We wrote at length last week about our outlook for Q4 as a whole, but our core points there were that we do expect record-low volatility to break at some point in the next couple of months, and our inclination is that said break will come to the downside unless – and perhaps even if – the Bitcoin spot ETF applications are heavily accelerated compared to their current deadlines for approval in March.
We also mentioned in said piece that we were expecting a minor positive move in the first week or two of October. We have already seen a +9% tail-to-top since the publishing of that piece on BTC, but a pretty sizeable pullback off that on Monday; nonetheless, we tend to think that in the extreme short term, at current levels, risk/reward is weighted towards further action to the upside. The FTX trial (which began yesterday) seems in its early stages to be less of a media circus (at least one damaging to crypto markets) than it may have otherwise been, and we tend to think that there stands a good chance of a move up to around $31,000 on BTC (i.e. a non-breaking move) in the next fortnight or so as short pressure eases somewhat.
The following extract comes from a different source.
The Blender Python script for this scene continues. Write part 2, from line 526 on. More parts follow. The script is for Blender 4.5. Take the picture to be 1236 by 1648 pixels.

Interestingly, ETH specifically is in a rough spot, with ETHBTC falling below 0.06 for the first time since last June; this has mostly been in the context of a slow bleed downwards outpacing BTC, albeit with a sharp shock on Monday after the ETH futures ETP launched with near-nil volume (this shouldn’t have been unexpected – ETH still does not hold anywhere near the same mindspace as BTC does among the population at large, and in any case isn’t perceived in the same terms as BTC re: passive vs. active asset). We will likely see stabilisation and modest recovery on that in the short term should BTC improve, but if we do indeed see momentum drop into November and prices in general start trailing downwards, expect to see ETH move outsizedly to the downside as part of that move (towards ETHBTC 0.05).
Mid- and small-caps
Standouts on the month to the upside:
LINK, MKR: LINK up 39% on the month and MKR up 33% for two of the best such marks for both assets in a long time. MKR was also a major winner last month, and we noted at the time that this was at least in part as a result of policy shifts among MakerDAO leadership away from Ethereum exclusivity. Two other factors to note with LINK now joining the party: first, there has been a significant uptick in interest in real-world asset solutions on-chain, and both LINK and MKR have historically and in the present positioned themselves to take pole position in facilitating that (LINK with proof-of-reserve verifications, MKR with its ongoing pivots towards USDC and then towards off-chain yield as backing for its DAI stablecoin). Second: it does need to be said here that both LINK and MKR have been serial underperformers in bull and bear alike for most of the last three years (MKR dropped 80% against ETH between its own local peak in August 2020 and May 2023; LINK dropped 92% against ETH over the same period), so some degree of simple correction needs to be accounted for here.
AAVE: Up significantly on the month at 22% for one reason alone: the Michael Egorov saga, for them at least, looks to be over, with the Curve founder entirely paying back his active position on the platform, eliminating the looming threat of bad debt. (CRV itself is up a more modest 14%).
Standouts on the month to the downside:
YFI, DOT, MATIC: In truth, there weren’t many significant downside cases this month, with the worst that we track being YFI at -6%; most underperformance centred around general bleed to the downside from inactive or relatively inactive projects. YFI’s bleed isn’t of much concern in the long run; what is a little more concerning is the continued struggles of DOT and MATIC. The former seems almost redundant as rollups gain more steam and better-resourced L1s like SOL (+9% albeit this probably won’t continue in October) stick around, while the latter has been even more directly sidelined by said rollups and a challenging bizdev environment. Both have largely gone to ground and are pushing big new upgrades – Polkadot 2.0 and Polygon 2.0 respectively – but both processes will inevitably be slow, and even if the plans work (Polygon’s plan looking the more solid of the two), stakeholders are likely to have to suffer a lot of bleed in the coming quarters regardless.